» Exercise instructions
Do any lines in the data below contain "scene"? If so, copy every one of them.

## Start Collected data

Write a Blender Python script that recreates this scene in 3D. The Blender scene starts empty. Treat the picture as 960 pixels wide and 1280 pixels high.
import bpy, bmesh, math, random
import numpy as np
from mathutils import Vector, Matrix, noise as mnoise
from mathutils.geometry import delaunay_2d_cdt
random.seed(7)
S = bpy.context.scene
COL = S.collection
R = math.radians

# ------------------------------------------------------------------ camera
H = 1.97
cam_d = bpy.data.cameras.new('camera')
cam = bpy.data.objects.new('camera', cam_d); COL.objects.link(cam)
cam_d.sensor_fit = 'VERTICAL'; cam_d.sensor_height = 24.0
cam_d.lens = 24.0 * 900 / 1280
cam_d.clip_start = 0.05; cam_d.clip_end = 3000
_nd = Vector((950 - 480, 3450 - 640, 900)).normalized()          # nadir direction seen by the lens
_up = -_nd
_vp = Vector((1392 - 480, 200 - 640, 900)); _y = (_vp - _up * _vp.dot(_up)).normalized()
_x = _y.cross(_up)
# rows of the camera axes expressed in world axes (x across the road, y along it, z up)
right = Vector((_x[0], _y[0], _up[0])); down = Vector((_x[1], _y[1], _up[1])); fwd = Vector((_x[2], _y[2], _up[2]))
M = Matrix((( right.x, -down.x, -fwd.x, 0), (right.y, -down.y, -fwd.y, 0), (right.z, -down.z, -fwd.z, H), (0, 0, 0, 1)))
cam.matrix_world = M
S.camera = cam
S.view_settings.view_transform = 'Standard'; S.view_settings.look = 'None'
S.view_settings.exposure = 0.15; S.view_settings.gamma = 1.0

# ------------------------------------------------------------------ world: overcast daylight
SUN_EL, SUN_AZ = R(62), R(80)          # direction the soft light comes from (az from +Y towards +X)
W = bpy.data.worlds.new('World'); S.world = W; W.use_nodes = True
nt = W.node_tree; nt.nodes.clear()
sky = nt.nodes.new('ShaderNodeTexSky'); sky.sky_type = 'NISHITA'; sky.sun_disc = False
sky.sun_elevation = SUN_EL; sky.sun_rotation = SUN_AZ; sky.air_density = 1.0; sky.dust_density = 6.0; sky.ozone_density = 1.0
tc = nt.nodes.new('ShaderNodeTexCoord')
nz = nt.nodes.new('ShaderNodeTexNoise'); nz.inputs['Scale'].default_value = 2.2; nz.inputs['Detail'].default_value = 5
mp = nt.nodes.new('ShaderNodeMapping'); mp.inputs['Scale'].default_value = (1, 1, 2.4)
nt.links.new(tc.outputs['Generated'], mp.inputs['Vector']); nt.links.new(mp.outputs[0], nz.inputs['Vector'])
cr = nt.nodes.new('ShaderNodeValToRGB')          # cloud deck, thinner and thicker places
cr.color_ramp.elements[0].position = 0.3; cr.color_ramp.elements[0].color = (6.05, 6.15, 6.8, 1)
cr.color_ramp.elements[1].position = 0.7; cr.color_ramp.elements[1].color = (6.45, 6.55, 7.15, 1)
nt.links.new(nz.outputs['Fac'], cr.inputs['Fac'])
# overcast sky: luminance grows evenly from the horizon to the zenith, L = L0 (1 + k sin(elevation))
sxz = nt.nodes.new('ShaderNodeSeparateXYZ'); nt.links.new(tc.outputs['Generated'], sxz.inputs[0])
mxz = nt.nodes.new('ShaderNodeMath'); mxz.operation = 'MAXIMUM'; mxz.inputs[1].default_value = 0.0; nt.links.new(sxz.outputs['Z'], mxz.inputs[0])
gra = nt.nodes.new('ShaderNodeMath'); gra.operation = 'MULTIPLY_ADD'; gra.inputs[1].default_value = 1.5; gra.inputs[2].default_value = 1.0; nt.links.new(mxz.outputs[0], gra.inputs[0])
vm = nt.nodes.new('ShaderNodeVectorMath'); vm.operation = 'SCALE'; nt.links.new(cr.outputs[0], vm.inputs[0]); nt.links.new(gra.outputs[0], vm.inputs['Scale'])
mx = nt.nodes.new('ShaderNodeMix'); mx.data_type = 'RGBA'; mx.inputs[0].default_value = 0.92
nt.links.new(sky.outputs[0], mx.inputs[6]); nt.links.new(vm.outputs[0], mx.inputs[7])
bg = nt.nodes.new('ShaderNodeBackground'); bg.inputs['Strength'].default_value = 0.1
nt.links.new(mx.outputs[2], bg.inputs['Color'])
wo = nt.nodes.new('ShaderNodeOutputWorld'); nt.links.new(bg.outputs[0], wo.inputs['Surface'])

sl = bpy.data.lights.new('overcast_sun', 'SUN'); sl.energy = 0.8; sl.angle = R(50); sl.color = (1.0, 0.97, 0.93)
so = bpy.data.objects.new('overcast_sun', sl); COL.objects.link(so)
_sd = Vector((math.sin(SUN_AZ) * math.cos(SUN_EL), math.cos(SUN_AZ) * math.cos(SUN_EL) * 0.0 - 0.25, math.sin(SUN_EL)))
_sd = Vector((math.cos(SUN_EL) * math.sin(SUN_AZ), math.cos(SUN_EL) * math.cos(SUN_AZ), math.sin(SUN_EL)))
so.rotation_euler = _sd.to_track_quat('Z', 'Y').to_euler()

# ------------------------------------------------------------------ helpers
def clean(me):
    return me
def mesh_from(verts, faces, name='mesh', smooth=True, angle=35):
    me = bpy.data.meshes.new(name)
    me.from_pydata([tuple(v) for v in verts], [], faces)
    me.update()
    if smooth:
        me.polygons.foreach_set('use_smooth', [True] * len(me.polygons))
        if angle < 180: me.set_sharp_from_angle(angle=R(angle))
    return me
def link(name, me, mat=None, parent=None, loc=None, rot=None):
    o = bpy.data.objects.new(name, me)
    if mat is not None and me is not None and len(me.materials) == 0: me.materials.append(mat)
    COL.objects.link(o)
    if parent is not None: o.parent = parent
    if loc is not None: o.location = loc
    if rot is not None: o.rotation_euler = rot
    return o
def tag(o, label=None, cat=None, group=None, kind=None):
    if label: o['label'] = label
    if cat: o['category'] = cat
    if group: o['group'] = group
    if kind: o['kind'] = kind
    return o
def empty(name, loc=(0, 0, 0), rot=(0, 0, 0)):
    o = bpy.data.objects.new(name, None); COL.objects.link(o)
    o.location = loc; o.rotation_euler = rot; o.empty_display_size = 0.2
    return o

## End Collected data

» Result for this exercise
Write a Blender Python script that recreates this scene in 3D. The Blender scene starts empty. Treat the picture as 960 pixels wide and 1280 pixels high.
S = bpy.context.scene